1947 - Where Now Begins is based on the thought that the events that transpired in 1947 collectively shaped the world for how it turns today. The book is divided into 12 months, and each month contains vignettes with an overview of an event that happened at that time. Some of the vignettes are ones that we have all heard about, or know of, for example the Nuremberg Trials, or how the term “Genocide” was coined, but others are more unknown, such as Simone de Beauvoir’s first meeting with Nelson Agren, or details of a friendship between a young Jewish girl and a young Arab girl in Palestine. The book teaches us about the network of Nazis that disappears from Germany post 1945 and reappears in places like Sweden and Argentina, unstoppable, with monsters going unpunished. We read about George Orwell and his frenzy to finish 1984, about the UN commission in charge of figuring out a solution to the future of the land of Palestine. We learn about the birth of the Kalashnikov rifle, the tremors of the fall of the Iron Curtain, and the shaping of the Muslim Brotherhood. We also learn about the author’s personal history, a father who survived the Holocaust, a history of other family members who didn’t.
I think it is really important to understand just how many Nazis escaped punishment after 1945, some of whom went on to take up important positions in governmental structures across the world. Klaus Barbie, for example, was an absolute monster and his legacy is well entrenched in the area where I personally grew up (Grenoble, France). Instead of being put on trial he was hired by British Intelligence and then the CIA! Not that they will actually admit to it even though it was clear as day who he was. As humans we never learn, do we? We pretended that Nazism was dead and decided that now Communism was our number one enemy, creating the possibility for one to rebuild itself underground, and for the other to build its own fortress around itself.
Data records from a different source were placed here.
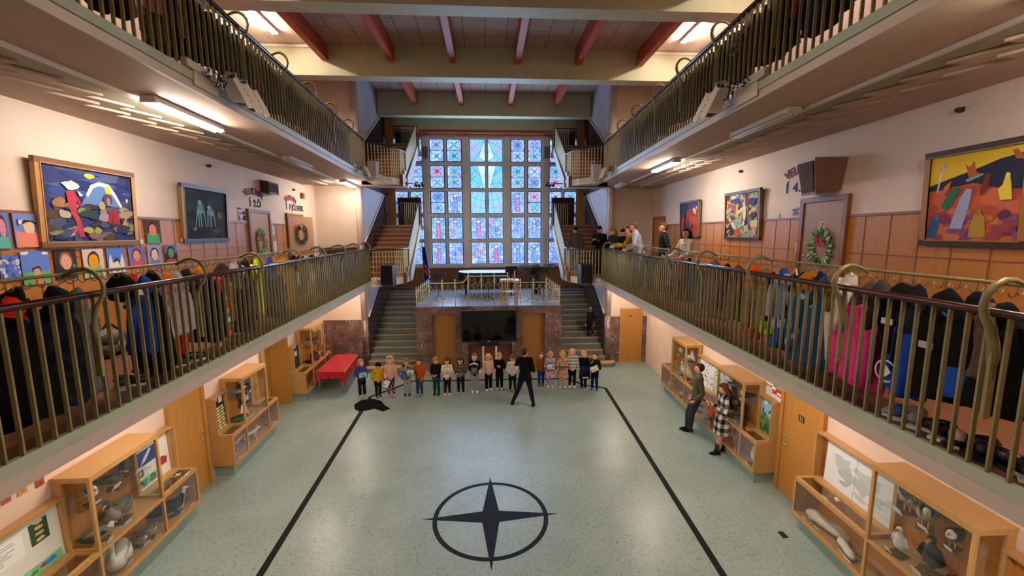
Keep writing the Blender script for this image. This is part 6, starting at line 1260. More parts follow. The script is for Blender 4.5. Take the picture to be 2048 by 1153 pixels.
for s, x in ((-1, -2.56), (1, 2.60)):
    tt = thing('side_balustrade', 'gilded iron balustrade along the %s side of the stage' % ('left', 'right')[s > 0], 'balustrade', (x, 16.6, ZS), 'side balustrades')
    for i in range(1, 8): m = MB(); y = yb_ + i * .5; m.tube([(x, y, ZS), (x, y, 3.02)], .015, 7).ell((x, y, 3.05), .028, 8, 6); m.build('post', 'iron', tt)
    m = MB(); m.tube([(x, yb_, 2.97), (x, yb_ + 3.5, 2.97)], .014, 6); m.build('top_rail', 'iron', tt); m = MB(); m.tube([(x, yb_, 2.52), (x, yb_ + 3.5, 2.52)], .012, 6); m.build('bottom_rail', 'iron', tt)
    for i in range(7): m = MB(); y = yb_ + i * .5; m.tube([(x, y + .25 + .2 * cos(a_), 2.74 + .18 * sin(a_ * 1.5)) for a_ in [k * .5 for k in range(13)]], .006, 5); m.build('scroll', 'iron', tt)
t = thing('grand_piano', 'black grand piano with closed lid at the back of the stage', 'piano', (-.2, 17.8, ZS))
q = [(-1.22, 18.35), (-1.24, 17.7), (-1.0, 17.25), (-.5, 17.1), (.2, 17.1), (.85, 17.1), (.85, 18.55), (-.7, 18.6)]
m = MB(); m.prism([(x, y, ZS + .62) for x, y in q], (0, 0, .32)); m.build('case', 'black_gloss', t); m = MB(); m.prism([(x * 1.01, y - .01, ZS + .945) for x, y in q], (0, 0, .03)); m.build('lid', 'black_gloss', t)
for x, y in ((-.95, 17.9), (.65, 17.3), (.65, 18.3)): m = MB(); m.tube([(x, y, ZS), (x, y, ZS + .62)], [.04, .06], 10); m.build('leg', 'black_gloss', t)
m = MB().C('#101114'); m.obox((.98, 17.35, ZS + 1.06), (.5, .05, .34)); m.tube([(.98, 17.4, ZS), (.98, 17.4, ZS + .95)], .03, 8).obox((.98, 17.4, ZS + .012), (.4, .3, .02)); tag(m.build('monitor_screen', 'gloss'), 'black monitor on a stand right of the piano', 'monitor')
t = thing('lectern', 'pale wooden lectern frame with papers on the stage', 'lectern', (.80, 15.25, ZS))
for x in (.52, .64, 1.0, 1.08): m = MB(); m.obox((x, 15.25, ZS + .42), (.06, .08, .84)); m.build('upright', 'oak_light', t)
m = MB(); m.obox((.80, 15.25, ZS + .86), (.68, .36, .06), Matrix.Rotation(.12, 3, 'X')); m.build('top', 'oak_light', t); m = MB(); m.obox((.80, 15.25, ZS + .45), (.56, .22, .03)); m.build('shelf', 'white', t)
m = MB().C('#e2e2e4'); m.obox((.72, 15.25, ZS + .905), (.42, .28, .012), Matrix.Rotation(.12, 3, 'X')); tag(m.build('paper_sheets', 'paper'), 'white papers lying on the wooden lectern', 'paper')
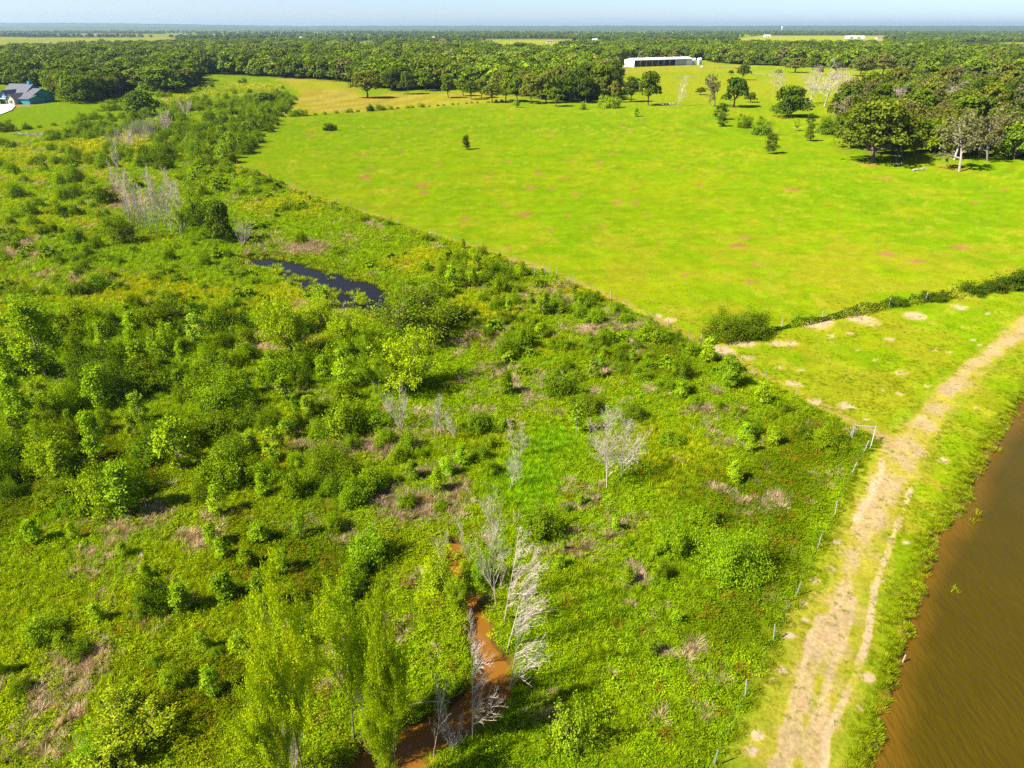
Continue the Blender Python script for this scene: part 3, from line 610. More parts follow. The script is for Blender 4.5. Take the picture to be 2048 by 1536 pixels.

As a side note I read a hilarious review of this book where the person mentioned that they got tired of reading about the same Communist authors over and over again. George Orwell, Nelson Algren, Simone de Beauvoir etc were not Communists… Only someone who has no idea what they are talking about would say something like that. But such a comment does however go with the global message this book conveys: the events of 1947 are the roots of deep-seated thoughts and actions that remain current today. The US is still very much more afraid of Communism than it ever was of Nazism, even though the former was mainly interested in containment and the latter with expansion.
All in all this was a really good read, and I would recommend it to everyone. I need to revisit Orwell’s work as well, his essays were absolutely brilliant and so very on point, then and now.